Voltando à obra de Frank Feller
Os resultados obtidos da análise de papel da obra de Frank Feller
É mostrado abaixo:

Interpretação dos resultados:
Em aproximadamente 60oC há perda de 5% de massa que corresponde a umidade;
Em aproximadamente 300oC há perda de 56% de massa que corresponde a matéria orgânica, mais precisamente celulose;
Em aproximadamente 400oC a 430oC há perda de 32% de massa que corresponde a matéria orgânica, mais precisamente lignina (típicos de papeis mais antigos);
Sabe-se que papéis mais contemporâneos possui mais de 90 a quase 100% de celulose em sua composição e que papéis com ligninas, especialmente em teores tão elevados, acima de 20% correspondem a papéis mais antigos ou até mesmo papiros.

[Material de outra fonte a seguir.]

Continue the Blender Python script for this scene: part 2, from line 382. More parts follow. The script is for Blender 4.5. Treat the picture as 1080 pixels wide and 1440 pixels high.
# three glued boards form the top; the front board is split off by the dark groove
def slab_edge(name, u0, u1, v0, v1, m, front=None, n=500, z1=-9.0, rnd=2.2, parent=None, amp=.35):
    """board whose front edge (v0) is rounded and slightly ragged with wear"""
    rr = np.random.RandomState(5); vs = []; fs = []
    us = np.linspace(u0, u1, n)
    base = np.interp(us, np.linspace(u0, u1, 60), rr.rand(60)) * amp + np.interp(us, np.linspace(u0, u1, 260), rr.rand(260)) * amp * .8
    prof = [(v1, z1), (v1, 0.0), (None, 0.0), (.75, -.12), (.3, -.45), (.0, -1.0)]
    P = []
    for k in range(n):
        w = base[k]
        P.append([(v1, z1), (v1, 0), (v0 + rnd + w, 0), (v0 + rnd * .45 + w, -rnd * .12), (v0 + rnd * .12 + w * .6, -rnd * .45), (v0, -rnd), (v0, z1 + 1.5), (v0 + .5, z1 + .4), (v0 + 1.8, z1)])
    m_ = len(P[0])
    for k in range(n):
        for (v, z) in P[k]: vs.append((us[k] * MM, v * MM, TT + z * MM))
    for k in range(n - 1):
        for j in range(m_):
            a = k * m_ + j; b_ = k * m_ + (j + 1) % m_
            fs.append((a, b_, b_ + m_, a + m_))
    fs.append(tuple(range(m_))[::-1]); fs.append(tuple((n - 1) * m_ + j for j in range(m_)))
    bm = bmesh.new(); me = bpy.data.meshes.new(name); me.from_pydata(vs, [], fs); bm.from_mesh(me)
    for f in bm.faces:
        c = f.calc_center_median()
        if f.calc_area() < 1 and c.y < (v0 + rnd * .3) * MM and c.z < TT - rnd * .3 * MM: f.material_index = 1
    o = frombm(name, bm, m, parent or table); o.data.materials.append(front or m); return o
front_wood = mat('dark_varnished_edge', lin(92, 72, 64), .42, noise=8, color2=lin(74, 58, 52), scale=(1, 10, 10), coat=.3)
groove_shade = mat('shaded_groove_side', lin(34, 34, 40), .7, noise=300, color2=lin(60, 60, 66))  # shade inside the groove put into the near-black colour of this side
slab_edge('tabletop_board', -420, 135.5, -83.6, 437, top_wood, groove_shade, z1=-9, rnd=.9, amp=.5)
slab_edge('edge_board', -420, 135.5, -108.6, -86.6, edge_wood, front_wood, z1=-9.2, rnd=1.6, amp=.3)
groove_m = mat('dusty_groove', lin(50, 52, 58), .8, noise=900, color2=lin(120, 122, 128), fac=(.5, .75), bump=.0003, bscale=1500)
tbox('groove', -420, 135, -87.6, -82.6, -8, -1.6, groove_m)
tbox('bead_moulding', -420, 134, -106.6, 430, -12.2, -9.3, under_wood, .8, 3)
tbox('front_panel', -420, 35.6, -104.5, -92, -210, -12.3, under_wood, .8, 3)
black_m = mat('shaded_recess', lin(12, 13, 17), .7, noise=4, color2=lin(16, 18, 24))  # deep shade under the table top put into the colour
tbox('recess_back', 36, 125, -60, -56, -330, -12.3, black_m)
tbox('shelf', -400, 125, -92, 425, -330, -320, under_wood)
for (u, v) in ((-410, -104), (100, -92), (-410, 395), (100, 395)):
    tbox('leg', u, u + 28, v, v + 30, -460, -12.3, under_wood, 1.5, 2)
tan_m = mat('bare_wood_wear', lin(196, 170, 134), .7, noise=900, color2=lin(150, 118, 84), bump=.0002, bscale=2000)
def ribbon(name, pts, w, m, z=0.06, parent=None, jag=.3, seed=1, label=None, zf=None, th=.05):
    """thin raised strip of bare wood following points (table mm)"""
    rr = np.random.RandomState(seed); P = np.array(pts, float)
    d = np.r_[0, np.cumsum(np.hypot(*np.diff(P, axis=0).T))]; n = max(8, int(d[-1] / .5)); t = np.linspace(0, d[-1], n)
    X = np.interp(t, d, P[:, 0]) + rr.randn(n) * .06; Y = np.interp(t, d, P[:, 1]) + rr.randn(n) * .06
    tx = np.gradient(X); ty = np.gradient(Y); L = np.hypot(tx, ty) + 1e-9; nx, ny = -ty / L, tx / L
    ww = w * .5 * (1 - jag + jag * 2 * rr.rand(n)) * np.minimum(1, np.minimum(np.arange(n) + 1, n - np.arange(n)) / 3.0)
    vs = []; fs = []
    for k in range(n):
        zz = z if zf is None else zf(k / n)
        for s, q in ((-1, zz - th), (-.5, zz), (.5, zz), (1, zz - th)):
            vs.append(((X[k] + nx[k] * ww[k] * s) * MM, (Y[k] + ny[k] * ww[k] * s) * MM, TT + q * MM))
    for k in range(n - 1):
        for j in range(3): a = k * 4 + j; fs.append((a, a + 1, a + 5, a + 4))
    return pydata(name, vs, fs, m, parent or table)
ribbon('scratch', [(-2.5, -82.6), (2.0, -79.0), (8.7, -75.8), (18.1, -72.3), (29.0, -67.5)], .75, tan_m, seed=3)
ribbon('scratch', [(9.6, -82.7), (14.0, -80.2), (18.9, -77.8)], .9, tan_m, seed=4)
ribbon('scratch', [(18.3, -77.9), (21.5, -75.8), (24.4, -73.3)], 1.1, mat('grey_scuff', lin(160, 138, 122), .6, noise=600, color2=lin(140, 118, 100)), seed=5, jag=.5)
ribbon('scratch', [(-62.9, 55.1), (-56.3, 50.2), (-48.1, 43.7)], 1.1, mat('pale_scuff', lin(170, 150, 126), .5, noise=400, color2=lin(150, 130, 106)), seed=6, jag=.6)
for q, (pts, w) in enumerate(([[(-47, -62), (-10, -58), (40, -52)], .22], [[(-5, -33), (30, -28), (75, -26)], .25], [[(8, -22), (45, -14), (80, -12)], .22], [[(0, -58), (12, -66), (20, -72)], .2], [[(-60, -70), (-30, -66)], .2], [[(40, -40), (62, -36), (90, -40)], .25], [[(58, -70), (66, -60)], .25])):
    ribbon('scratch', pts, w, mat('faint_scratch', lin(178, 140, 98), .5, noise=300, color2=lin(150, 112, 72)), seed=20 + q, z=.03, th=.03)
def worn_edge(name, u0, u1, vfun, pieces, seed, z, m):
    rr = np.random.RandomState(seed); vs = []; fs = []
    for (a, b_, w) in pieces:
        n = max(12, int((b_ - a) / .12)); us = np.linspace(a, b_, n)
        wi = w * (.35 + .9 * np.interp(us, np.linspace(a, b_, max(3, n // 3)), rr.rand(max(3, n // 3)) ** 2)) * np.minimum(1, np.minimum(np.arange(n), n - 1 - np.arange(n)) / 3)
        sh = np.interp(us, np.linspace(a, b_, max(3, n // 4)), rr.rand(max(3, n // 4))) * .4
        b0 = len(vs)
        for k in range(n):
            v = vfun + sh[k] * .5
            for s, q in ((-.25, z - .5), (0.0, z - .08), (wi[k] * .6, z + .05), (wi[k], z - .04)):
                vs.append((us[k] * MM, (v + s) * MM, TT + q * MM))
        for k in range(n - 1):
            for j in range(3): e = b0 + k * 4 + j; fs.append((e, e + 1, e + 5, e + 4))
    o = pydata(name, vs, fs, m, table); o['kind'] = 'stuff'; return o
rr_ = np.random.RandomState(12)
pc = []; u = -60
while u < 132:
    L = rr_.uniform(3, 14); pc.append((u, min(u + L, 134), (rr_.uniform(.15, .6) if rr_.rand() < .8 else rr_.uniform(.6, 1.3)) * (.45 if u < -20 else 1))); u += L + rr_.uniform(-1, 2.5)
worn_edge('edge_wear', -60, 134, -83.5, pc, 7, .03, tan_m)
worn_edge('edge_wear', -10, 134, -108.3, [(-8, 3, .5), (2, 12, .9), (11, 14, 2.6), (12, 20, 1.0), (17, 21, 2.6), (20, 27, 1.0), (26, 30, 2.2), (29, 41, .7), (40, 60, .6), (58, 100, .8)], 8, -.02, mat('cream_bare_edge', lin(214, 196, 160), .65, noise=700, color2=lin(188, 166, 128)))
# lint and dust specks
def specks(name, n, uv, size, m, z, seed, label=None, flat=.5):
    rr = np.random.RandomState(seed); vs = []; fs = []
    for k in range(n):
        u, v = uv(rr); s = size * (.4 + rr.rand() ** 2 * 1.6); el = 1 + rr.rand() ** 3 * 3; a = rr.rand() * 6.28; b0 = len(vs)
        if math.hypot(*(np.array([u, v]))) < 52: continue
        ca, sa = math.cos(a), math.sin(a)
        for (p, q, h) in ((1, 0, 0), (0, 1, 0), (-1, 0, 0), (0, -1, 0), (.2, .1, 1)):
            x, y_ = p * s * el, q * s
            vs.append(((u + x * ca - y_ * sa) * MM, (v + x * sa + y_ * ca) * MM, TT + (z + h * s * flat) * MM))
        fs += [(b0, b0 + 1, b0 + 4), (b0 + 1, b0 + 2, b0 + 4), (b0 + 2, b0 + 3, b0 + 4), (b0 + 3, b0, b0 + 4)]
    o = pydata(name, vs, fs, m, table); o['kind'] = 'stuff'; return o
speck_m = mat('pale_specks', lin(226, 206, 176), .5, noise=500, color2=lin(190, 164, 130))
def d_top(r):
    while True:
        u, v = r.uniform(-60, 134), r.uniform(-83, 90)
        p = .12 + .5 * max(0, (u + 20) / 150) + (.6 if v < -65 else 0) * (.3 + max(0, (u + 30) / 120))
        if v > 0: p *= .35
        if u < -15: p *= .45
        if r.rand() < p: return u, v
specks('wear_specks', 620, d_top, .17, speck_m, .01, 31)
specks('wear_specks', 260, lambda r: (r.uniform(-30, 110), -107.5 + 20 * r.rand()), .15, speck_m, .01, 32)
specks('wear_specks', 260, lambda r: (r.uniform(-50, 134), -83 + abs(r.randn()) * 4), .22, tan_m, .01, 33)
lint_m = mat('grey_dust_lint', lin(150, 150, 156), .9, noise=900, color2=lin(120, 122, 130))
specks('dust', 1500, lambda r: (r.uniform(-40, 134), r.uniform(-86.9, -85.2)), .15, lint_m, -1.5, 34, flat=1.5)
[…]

No artigo científico abaixo discute-se esse tipo de análise,
Thermoanalytical methods: a valuable
tool for art and archaeology
A study of cellulose-based materials
J Therm Anal Calorim (2011) 104:527–539
E se discute também resultados de análise térmica de papiros analisados que possuem termogramas similares ao que obtivemos:

Conclusões
Podemos de maneira sucinta concluir:
A análise térmica é uma ferramenta boa obter informações da composição de papéis;
A análise térmica é uma técnica relativamente barata: de R$ 200,00 a R$ 300,00 por amostra;
Através dessa análise podemos saber quanto de celulose tem um papel e portanto o quanto ele estará susceptível a degradações ácidas por exemplo;
Através dessa análise podemos identificar, pelos teores de celulose e ligninas, a época a que o papel pertence (papéis com ligninas são mais antigos e degradam menos);
Através do conhecimento da composição do papel, o restaurador pode planejar a conservação desse material. Papéis com maiores teores de celulose por exemplo, deverão ser protegidos de ambientes ácidos ou alcalinos. Papéis mais antigos que possuam teores elevados de ligninas, sofrerão menos degradação com o tempo.